Un chien aboie..ouaf ouaf.  Je lui réponds...ouaf ouaf. ..Il ne comprend pas. Je suis déjà loin.

 

Je rejoins Yulian, un allemand qui descend le Rhône avant de poursuivre jusqu'à Barcelone, puis l'Andalousie. Nous faisons un  bout de route ensemble. Un chateau en ruines planté sur un piton rocheux nous fait lever la tete. Il dort sous la tente. Du coup je lui donne des plans pour Montpellier. Il devrait trouver un lit au chaud. Il file sur Montellimar. Je laisse tomber les nougats. Je trouverai bien d'autres sucres. Je poursuis vers le sud. "Passe le bonjour à Gaudi".

 

Je traverse le Rhône. Une fois. Deux fois. Trois fois. Il fait semblant de m'ignorer. C'est vrai que nous avions besoin d'un peu de distance. Je fais le premier pas. Je me rapproche. Je reprends la route à ses côtés.

 

Une radar pédagogique m'accueille avec un grand sourire. "19km/h".
"Tu m'étonnes. Avec moi tu ne ferras jamais la tête!"
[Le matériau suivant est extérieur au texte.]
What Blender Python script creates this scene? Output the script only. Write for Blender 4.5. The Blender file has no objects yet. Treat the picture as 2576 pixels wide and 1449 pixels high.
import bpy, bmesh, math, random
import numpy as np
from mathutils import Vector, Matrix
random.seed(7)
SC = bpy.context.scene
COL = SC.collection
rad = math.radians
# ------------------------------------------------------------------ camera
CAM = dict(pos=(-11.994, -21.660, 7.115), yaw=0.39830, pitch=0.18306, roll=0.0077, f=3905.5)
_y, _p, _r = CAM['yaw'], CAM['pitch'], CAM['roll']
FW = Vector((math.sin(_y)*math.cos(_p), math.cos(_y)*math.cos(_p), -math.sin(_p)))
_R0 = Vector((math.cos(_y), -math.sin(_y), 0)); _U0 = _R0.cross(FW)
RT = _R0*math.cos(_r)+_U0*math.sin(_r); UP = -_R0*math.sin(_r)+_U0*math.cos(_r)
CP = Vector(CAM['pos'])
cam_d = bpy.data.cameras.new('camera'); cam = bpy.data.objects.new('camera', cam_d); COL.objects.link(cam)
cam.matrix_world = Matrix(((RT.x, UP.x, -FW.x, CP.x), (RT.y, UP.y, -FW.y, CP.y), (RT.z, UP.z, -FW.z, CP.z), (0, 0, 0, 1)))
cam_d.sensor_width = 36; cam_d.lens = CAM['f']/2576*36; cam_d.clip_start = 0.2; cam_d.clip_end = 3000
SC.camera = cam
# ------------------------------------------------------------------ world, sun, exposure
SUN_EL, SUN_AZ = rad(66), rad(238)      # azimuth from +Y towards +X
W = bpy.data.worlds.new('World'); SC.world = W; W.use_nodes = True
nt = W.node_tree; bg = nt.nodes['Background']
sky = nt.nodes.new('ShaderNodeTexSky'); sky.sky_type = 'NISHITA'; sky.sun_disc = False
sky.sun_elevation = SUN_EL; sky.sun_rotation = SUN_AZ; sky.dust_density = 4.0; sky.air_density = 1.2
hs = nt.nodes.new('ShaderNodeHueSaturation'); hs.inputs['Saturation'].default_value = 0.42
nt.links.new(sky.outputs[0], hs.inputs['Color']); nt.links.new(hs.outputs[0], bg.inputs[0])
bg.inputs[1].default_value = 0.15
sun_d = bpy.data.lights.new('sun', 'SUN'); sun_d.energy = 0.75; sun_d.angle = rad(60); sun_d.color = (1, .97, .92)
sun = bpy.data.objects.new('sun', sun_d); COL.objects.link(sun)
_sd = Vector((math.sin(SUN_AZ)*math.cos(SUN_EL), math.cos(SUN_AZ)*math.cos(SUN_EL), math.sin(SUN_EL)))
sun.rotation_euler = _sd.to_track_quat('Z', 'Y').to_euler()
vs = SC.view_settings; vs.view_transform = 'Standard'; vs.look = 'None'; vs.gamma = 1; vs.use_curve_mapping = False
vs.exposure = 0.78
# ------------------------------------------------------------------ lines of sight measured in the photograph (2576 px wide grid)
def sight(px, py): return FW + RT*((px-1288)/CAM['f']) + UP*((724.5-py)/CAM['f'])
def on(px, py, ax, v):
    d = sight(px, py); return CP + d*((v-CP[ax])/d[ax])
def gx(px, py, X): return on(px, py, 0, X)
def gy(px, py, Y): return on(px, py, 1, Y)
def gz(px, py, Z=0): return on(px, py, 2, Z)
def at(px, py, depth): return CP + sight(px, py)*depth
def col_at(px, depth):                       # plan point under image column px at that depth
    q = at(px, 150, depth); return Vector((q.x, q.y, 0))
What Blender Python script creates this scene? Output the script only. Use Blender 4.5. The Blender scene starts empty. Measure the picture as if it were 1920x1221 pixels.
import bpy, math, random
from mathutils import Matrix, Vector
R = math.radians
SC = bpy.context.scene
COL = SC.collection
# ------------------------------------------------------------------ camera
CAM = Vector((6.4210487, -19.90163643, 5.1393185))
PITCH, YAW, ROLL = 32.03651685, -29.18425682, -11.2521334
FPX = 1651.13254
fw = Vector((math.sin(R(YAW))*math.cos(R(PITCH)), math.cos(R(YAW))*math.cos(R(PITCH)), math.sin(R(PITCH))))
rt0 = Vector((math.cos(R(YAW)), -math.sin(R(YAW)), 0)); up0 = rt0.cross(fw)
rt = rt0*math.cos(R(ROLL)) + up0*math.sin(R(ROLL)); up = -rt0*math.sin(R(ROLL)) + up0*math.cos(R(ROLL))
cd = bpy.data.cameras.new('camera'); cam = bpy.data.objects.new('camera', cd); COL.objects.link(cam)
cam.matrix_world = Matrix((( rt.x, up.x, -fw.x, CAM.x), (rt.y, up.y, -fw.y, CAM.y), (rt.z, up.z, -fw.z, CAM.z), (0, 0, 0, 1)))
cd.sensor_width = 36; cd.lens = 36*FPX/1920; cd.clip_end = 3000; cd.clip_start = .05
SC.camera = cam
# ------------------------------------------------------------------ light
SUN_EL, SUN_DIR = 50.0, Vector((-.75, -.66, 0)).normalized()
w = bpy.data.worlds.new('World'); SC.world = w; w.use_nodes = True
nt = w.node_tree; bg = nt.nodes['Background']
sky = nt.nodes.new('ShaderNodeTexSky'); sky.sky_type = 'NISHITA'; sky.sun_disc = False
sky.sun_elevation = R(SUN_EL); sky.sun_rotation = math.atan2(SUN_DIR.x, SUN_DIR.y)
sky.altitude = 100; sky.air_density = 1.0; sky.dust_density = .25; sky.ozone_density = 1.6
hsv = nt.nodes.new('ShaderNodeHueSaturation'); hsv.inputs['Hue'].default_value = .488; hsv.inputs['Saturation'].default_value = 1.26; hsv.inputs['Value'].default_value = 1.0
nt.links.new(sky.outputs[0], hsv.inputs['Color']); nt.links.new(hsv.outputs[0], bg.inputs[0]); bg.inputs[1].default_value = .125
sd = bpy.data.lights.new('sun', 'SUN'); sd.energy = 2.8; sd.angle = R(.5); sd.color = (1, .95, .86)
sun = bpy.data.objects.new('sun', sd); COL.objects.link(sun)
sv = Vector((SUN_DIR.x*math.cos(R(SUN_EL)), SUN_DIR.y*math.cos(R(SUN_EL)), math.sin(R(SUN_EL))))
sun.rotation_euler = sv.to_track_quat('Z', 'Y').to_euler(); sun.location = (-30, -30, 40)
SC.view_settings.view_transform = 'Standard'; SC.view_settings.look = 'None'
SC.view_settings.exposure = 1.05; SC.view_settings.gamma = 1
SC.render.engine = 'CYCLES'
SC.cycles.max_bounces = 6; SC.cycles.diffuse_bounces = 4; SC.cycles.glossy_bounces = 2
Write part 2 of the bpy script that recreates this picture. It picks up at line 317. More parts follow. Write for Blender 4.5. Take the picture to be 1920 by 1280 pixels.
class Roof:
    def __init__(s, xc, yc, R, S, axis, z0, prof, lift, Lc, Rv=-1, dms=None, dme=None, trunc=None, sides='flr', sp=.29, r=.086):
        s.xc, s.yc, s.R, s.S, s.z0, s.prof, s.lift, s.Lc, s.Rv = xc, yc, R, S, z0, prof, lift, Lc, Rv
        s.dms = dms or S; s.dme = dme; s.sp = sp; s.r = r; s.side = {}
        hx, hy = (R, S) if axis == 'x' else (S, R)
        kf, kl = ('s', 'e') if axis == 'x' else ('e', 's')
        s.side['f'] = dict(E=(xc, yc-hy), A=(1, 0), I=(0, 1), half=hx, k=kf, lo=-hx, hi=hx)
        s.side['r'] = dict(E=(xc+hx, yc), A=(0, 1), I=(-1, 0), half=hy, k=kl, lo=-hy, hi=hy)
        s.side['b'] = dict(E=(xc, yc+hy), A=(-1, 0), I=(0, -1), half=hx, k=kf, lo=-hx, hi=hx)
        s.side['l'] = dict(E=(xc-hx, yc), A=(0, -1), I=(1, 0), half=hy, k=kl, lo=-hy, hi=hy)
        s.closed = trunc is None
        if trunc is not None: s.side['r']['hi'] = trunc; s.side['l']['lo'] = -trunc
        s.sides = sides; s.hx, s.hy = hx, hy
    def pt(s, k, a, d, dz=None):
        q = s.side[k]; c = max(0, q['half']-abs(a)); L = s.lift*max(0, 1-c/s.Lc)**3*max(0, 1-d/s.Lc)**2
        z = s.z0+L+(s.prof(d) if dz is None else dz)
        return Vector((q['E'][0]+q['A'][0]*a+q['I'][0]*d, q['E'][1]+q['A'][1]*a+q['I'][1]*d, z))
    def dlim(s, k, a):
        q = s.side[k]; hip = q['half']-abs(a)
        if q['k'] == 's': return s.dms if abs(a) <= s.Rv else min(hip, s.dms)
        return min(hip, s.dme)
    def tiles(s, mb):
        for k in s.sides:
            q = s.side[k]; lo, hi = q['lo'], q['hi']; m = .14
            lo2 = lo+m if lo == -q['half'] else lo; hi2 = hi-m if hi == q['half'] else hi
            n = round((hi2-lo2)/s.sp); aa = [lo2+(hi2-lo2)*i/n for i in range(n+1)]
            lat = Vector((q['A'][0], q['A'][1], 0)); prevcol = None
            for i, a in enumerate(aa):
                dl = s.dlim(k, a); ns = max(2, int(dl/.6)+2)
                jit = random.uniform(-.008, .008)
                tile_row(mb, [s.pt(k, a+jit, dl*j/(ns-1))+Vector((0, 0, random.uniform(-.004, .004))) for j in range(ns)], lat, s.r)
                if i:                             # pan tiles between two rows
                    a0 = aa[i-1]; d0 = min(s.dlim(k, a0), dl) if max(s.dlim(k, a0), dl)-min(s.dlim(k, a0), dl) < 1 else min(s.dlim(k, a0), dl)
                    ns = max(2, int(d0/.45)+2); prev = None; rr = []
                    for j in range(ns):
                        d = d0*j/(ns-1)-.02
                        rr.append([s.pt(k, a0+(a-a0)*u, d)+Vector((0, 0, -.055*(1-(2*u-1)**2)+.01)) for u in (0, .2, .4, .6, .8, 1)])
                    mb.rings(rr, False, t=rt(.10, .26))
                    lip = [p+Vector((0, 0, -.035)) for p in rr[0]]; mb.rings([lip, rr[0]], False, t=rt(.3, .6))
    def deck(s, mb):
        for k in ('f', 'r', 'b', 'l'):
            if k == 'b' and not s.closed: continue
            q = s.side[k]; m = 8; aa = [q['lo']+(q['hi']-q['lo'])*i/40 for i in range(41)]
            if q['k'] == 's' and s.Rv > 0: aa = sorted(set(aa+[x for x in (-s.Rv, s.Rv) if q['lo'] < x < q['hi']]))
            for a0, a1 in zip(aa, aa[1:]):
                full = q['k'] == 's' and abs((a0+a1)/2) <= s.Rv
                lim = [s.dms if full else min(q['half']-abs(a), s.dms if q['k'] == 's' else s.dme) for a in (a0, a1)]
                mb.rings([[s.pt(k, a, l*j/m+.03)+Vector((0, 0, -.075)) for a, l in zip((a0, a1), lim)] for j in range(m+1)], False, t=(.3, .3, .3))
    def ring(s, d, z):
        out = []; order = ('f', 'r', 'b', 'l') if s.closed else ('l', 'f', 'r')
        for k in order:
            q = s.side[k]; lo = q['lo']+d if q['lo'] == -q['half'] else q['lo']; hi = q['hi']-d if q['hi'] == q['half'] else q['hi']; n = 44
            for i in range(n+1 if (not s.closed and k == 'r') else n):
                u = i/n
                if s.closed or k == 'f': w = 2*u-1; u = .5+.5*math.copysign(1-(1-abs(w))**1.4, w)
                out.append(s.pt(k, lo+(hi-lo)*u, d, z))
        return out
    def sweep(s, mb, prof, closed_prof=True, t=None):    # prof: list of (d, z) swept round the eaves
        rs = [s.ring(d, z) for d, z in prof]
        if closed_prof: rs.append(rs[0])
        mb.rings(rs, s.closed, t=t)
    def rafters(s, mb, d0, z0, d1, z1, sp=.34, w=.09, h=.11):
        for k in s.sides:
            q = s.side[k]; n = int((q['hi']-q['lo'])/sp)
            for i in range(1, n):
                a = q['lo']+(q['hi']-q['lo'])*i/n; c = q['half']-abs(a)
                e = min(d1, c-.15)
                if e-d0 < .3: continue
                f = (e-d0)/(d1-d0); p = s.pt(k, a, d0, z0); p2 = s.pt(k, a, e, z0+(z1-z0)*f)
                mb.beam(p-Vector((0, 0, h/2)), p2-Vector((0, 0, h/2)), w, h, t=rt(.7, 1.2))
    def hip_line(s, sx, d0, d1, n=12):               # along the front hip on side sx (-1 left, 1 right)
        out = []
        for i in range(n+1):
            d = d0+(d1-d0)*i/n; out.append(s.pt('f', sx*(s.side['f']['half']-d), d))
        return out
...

Le sandwich de Bourg Saint Angel, lui, me fait la tête. Je n'ai rien contre les noms composés mais la mimolette servi avec le jambon s'accroche à mon l'estomac. Je raccroche les sacoches et disparaît.
Ça commence à sentir la Méditéranée, le romarin et la lavande. Ici le Rhône coule des jours paisibles. Moi, je suis trop jeune pour ça.  Alors je redouble d'efforts pour atteindre mon but. Direction Avignon? C'est tout bon...on y danse, on y danse.

 

Un faisan me coupe la route...et les passages piétons ça sert à quoi? Au moins le héron utilise les couloirs aeriens.
A force de riper sur les bordures d'asphalte je vais finir par faire un soleil. Je veux bien quelques égratignures mais je ne tiens pas à déchirer ma membrane imperméable ; j'attends la pluie sous 48h. Pour l'heure c'est soleil.

 

Les collines se tassent, s'abaissent. Elles sont plus timides. Le relief se modifie. Le Ventoux dresse encore son crâne pelé. L'Ardèche s'est jeté dans le Rhône. Est-ce ses gorges qu'il apprecie tant? Il prend de plus en plus d'assurance. Je ne me formalise pas.

 

Je rentre dans un cafe vide, ou presque. On m'invite à un table.
-Je connais Cracovie,  mais Varsovie non.
-Tu sais où dormir?
-Oui, pas très loin d'ici.

Elle est sympa la polonaise.

 

-Allo Thierry...tu seras à Montpellier ce week-en?
-Ah non, pas avant milieu de semaine prochaine.
-...

 

-Romain? Je suis à la voie ferrée. Tu me guides?
-Attends. J'arrive dans deux minutes.

Il fait vraiment très doux ce soir. Romain aussi est doux. D'où? De Pont Saint Esprit. On boit une verre. Il me questionne. Je lui raconte tout ce que je peux lui dire. Ça lui plait beaucoup. A moi aussi.
On parle d'Ecosse, de Highland, de vallées sauvages et de loch. On boit du whisky et ses arômes de tourbe.

On parle d'Iran et de persan, de Téhéran et d'Hisfahan. 
D'accueil, de bras ouverts, de soumission et de galère.

 

-Tu as un sacré télescope là!
- Un miroir de 400 mm...de quoi voir les cratères de la Lune avec clarté, et les nébuleuses. C'est passionant. Ça aurait été avec plaisir mais le ciel est couvert. On ne pourra pas voir les étoiles cette nuit.
-Même les yeux fermés,  j'en vois qui brillent.

 

Ses yeux ouverts brillent aussi. Je fais fermer les miens.